Wer nun glaubt, Djimsiti und Atalanta sei Liebe auf den ersten Blick, irrt. Als Trainer Gasperini im Sommer 2016 bei Atalanta anheuert, leiht er den Zürcher gleich für ein Jahr zu Avellino in die Serie B aus. Die folgende Saison verteidigt Djimsiti dann als Leihspieler für Benevento.

Er war fast schon wieder weg

Im Sommer 2018 scheint für ihn das Abenteuer Bergamo definitiv beendet. «Man hat mir mitgeteilt, dass ich den Klub verlassen dürfe. Ich habe mich dann alleine in Zürich fitgehalten, während mein Berater mit italienischen Klubs verhandelt hat. Sogar Russland war eine Option», sagt Djimsiti. Doch weil sich in der Vorbereitung ein Atalanta-Verteidiger verletzt, kommt alles anders: Der albanische Internationale wird in die Lombardei zurückbeordert. Seither ist er Stammspieler, und sein Marktwert hat sich verzehnfacht – auf 11 Millionen Franken.

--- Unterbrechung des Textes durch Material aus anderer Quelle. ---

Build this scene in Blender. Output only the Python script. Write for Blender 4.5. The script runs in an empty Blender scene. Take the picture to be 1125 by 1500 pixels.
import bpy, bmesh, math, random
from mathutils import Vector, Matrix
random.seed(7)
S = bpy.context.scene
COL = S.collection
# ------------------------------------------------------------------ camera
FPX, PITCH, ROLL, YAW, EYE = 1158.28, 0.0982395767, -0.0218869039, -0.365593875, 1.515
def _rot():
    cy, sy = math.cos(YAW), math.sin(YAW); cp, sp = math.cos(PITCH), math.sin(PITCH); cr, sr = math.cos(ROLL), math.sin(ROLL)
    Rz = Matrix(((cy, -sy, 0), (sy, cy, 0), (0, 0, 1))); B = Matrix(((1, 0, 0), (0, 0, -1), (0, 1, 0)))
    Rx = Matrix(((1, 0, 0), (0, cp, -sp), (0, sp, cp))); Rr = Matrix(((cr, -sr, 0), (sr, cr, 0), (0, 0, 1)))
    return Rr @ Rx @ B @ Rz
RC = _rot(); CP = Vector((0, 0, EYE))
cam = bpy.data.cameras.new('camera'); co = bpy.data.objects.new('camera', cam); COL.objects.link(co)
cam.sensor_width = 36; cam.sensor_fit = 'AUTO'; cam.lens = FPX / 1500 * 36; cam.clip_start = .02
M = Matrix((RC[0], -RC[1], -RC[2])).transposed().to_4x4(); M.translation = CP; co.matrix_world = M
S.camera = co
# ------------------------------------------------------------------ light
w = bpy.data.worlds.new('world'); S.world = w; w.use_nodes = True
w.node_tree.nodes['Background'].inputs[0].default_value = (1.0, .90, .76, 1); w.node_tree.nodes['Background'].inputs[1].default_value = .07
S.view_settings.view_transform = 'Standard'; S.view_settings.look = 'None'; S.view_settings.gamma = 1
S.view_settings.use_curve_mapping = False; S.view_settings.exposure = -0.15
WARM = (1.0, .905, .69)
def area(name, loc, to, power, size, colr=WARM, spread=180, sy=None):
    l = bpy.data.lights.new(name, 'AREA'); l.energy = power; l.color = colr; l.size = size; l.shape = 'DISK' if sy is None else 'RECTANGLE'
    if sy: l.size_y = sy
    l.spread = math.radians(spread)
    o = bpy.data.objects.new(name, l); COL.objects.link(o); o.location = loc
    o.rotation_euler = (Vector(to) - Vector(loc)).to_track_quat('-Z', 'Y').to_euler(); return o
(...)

Heute empfängt er mit Atalanta im Hinspiel der Champions-League-Achtelfinals Valencia. Gespielt wird im Giuseppe-Meazza-Stadion in Mailand, da das Gewiss-Stadium nicht den Uefa-Richtlinien entspricht. «Valencia ist sicher eine starke Mannschaft, aber das Los hätte uns auch schlechter treffen können», sagt Djimsiti und denkt dabei wohl an Liverpool, Barcelona, Bayern München oder Real Madrid. Vielleicht trifft der Underdog ja im Viertelfinal auf eines dieser Spitzenteams. Djimsiti: «Warum auch nicht? Wir müssen uns vor Valencia nicht verstecken. Wir haben einen Lauf, für uns ist alles möglich...»

Sollte es nichts werden mit der Viertelfinal-Qualifikation, die Fussballer dürften sich dennoch im Städtchen zeigen. «Die Menschen hier sind nicht so erfolgsverwöhnt wie anderswo, sie sind mit dem Erreichten bereits zufrieden.» Im Gegensatz zu Magier Gasperini, Zauberfloh Papú Goméz und den beiden Schweizern. «Wir wollen immer mehr, das ist doch normal», sagt Djimsiti und lacht.